Chiral observables and S-duality in N = 2* U(N) gauge theories

TL;DR

This paper computes quantum expectation values of chiral ring elements in N=2* U(N) gauge theories using localization, revealing their modular properties under S-duality and providing explicit instanton contributions.

Contribution

It introduces a method to express chiral ring expectations as quasi-modular forms and confirms these results via spectral curve comparisons, offering new exact instanton formulas.

Findings

Chiral ring elements form quasi-modular expansions under S-duality.

Constructed combinations transform as modular forms of definite weight.

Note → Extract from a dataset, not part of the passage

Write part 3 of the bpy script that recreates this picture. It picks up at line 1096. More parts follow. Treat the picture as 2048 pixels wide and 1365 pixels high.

Provided an exact expression for the 1-instanton contribution.

Abstract

We study N = 2* theories with gauge group U(N) and use equivariant localization to calculate the quantum expectation values of the simplest chiral ring elements. These are expressed as an expansion in the mass of the adjoint hypermultiplet, with coefficients given by quasi-modular forms of the S-duality group. Under the action of this group, we construct combinations of chiral ring elements that transform as modular forms of definite weight. As an independent check, we confirm these results by comparing the spectral curves of the associated Hitchin system and the elliptic Calogero-Moser system. We also propose an exact and compact expression for the 1-instanton contribution to the expectation value of the chiral ring elements.